BIG Question!
How does the force it takes to stretch a rubber band depend on the AMOUNT by which you stretch it?Lab Time
In this lab, we wrapped a rubber band over prongs then we pulled it to different lengths (such as 1 cm, 2cm, 3cm, etc)with the electronic force probe. The first time we pulled the rubber band to the different lengths it was just a single-looped rubberband but then the second time, there were two loops. We did this to see if there would be any drastic changes to our data. The data we got from our single looped rubber band looked a little like this:
1 cm = 0.38 N
2 cm = 1 N
3 cm = 1.9 N
4 cm = 2.7 N
5 cm = 3.5 N
While our double looped rubber band looked like this:
1 cm = 3.1 N
2 cm = 5.3 N
3cm = 8.4 N
4 cm = 11 N
5cm = 12.6 N
We noticed that by double looping the rubber band that there was an increase in force even though we didn't change how far we pulled the rubber band.
Next, we had to create an equation relating the rubber band, the distance we stretched it, and the force need to stretch it. We found an equation by graphing our data and coming up with a best fit line on a graph where the x-axis is the distance in meters and the y-axis is the force in newtons.
After all this we came up with the equation Fs=kx.
Fs=Force need to stretch the rubberband
K=Elastic constant of the rubber band
X=the distance stretched
Lastly, we wanted to find the energy/work used in this lab. Just like in our simple machines lab we wanted to find the area of the graph which is also the energy but in this lab the area would be different. The area for this lab is in the shape of a triangle so we had to use the forumla to find a triangle which is Area=1/2(Base)(Height)[A=1/2BH] . We used this forumla and just substituted in our first equation Fs=kx. Our area would be equivalent to Us(elastic potential energy, our base equal to "x" and our height equal to "Fs."We later found out that we couldn't use Fs in our new equation so we changed it to "kx." Afterwards we came to the conclusion that the equation to find the elastic potential energy is Us=1/2(k)(xsquared).

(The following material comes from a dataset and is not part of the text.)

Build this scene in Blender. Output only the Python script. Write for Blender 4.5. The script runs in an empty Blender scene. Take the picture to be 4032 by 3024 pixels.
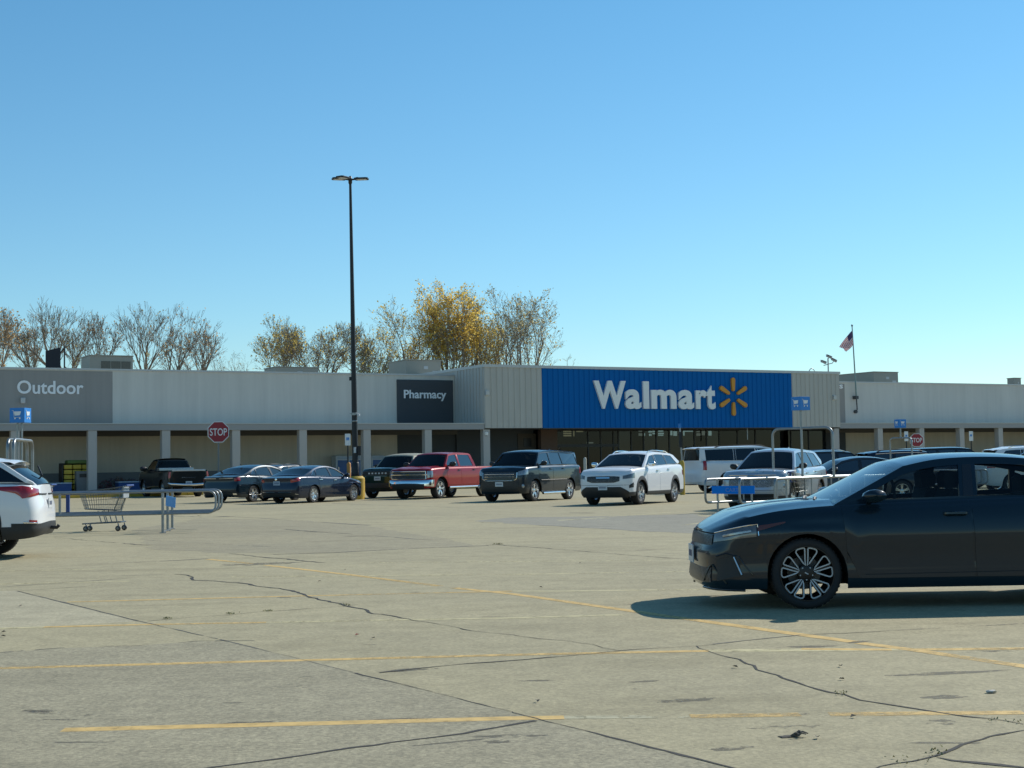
import bpy, bmesh, math, random
from mathutils import Vector, Matrix, Euler
from mathutils.geometry import tessellate_polygon

random.seed(11)
scene = bpy.context.scene
COL = scene.collection
V = Vector
PI = math.pi

# ------------------------------------------------------------------ camera
FPX, CX, CY, EYE = 5824.0, 2016.0, 1512.0, 1.30      # focal length and centre in photo pixels, eye height in metres
PITCH, ROLL = math.atan(325 / FPX), 0.0168
cam_d = bpy.data.cameras.new('camera')
cam = bpy.data.objects.new('camera', cam_d)
COL.objects.link(cam)
cam_d.sensor_width = 36.0
cam_d.lens = 36.0 * FPX / 4032
cam_d.clip_start, cam_d.clip_end = 0.1, 3000
CROT = Matrix.Rotation(PI / 2 + PITCH, 3, 'X') @ Matrix.Rotation(-ROLL, 3, 'Z')
cam.matrix_world = Matrix.Translation((0, 0, EYE)) @ CROT.to_4x4()
scene.camera = cam


def ray(px, py):
    return CROT @ V(((px - CX) / FPX, -(py - CY) / FPX, -1.0))


def G(px, py, z=0.0):                 # photo pixel -> point on the level z
    d = ray(px, py)
    t = (z - EYE) / d.z
    return V((d.x * t, d.y * t, z))


def AT(px, py, y):                    # photo pixel -> point at distance y ahead
    d = ray(px, py)
    t = y / d.y
    return V((d.x * t, y, EYE + d.z * t))


# the shop front: u runs along the facade, v into the building
FU = V((0.875, 0.484, 0)).normalized()
FV = V((-FU.y, FU.x, 0))
FO = AT(365, 1860, 82.0); FO.z = 0


def FAC(px, py, v=0.0):               # photo pixel -> (u, z) on the plane v metres behind the front
    d = ray(px, py)
    o = FO + FV * v
    t = o.dot(FV) / d.dot(FV)
    p = d * t
    return (p - o).dot(FU), EYE + p.z


# ------------------------------------------------------------------ materials
MATS = {}


def newmat(name):
    m = bpy.data.materials.new(name)
    m.use_nodes = True
    return m, m.node_tree.nodes, m.node_tree.links


def mat(name, col, rough=0.6, metal=0.0, coat=0.0, var=0.12, scale=6.0, bump=0.0, bscale=60.0, spec=0.5, emit=None, flake=False, streak=0.0):
    """principled surface with procedural noise in colour, gloss and relief"""
    if name in MATS:
        return MATS[name]
    m, n, l = newmat(name)
    b = n['Principled BSDF']
    b.inputs['Metallic'].default_value = metal
    b.inputs['Roughness'].default_value = rough
    b.inputs['Specular IOR Level'].default_value = spec
    b.inputs['Coat Weight'].default_value = coat
    b.inputs['Coat Roughness'].default_value = 0.04
    tc = n.new('ShaderNodeTexCoord')
    nz = n.new('ShaderNodeTexNoise')
    nz.inputs['Scale'].default_value = scale
    nz.inputs['Detail'].default_value = 5
    l.new(tc.outputs['Object'], nz.inputs['Vector'])
    mx = n.new('ShaderNodeMix'); mx.data_type = 'RGBA'
    c = list(col) + [1]
    mx.inputs[6].default_value = [x * (1 - var) for x in c[:3]] + [1]
    mx.inputs[7].default_value = [min(1, x * (1 + var)) for x in c[:3]] + [1]
    l.new(nz.outputs['Fac'], mx.inputs[0])
    if streak:
        mp = n.new('ShaderNodeMapping'); mp.inputs['Scale'].default_value = (1.6, 1.6, .10)
        l.new(tc.outputs['Object'], mp.inputs[0])
        sz = n.new('ShaderNodeTexNoise'); sz.inputs['Scale'].default_value = 1.0; sz.inputs['Detail'].default_value = 6; sz.inputs['Roughness'].default_value = .7
        l.new(mp.outputs[0], sz.inputs['Vector'])
        sr = n.new('ShaderNodeMapRange'); sr.inputs[1].default_value = .35; sr.inputs[2].default_value = .65
        sr.inputs[3].default_value = 1 - streak; sr.inputs[4].default_value = 1 + streak * .6
        l.new(sz.outputs['Fac'], sr.inputs[0])
        vm = n.new('ShaderNodeVectorMath'); vm.operation = 'SCALE'
        l.new(mx.outputs[2], vm.inputs[0]); l.new(sr.outputs[0], vm.inputs['Scale'])
        l.new(vm.outputs[0], b.inputs['Base Color'])
    else:
        l.new(mx.outputs[2], b.inputs['Base Color'])
    mr = n.new('ShaderNodeMapRange')
    mr.inputs[3].default_value = max(0.02, rough * 0.82)
    mr.inputs[4].default_value = min(1, rough * 1.18)
    l.new(nz.outputs['Fac'], mr.inputs[0])
    l.new(mr.outputs[0], b.inputs['Roughness'])
    if bump > 0:
        bn = n.new('ShaderNodeTexNoise')
        bn.inputs['Scale'].default_value = bscale
        bn.inputs['Detail'].default_value = 4
        l.new(tc.outputs['Object'], bn.inputs['Vector'])
        bp = n.new('ShaderNodeBump')
        bp.inputs['Strength'].default_value = bump
        bp.inputs['Distance'].default_value = 0.02
        l.new(bn.outputs['Fac'], bp.inputs['Height'])
        l.new(bp.outputs[0], b.inputs['Normal'])
    if emit:
        b.inputs['Emission Color'].default_value = list(emit[:3]) + [1]
        b.inputs['Emission Strength'].default_value = emit[3]
    MATS[name] = m
    return m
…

Finally we are done with the lab and now know that force is directly proportional to distance, which is the answer to our big question.
Real World Connection
I think bungie jumping is a great example for this lab. When you bungie jump you are stretching a rope "x" amount of distance depending on how much you weigh which is also the force need to stretch the rope. The more you weigh the farther you will go down meaning that is directly proportional just like our rubber band lab. This is why when you bungie jump they need to know how much you weigh so that they can increase or decrease the amount of rope your using because if they use a long piece of rope and you stretch the rope too much then you might hit the ground leading to serious injury.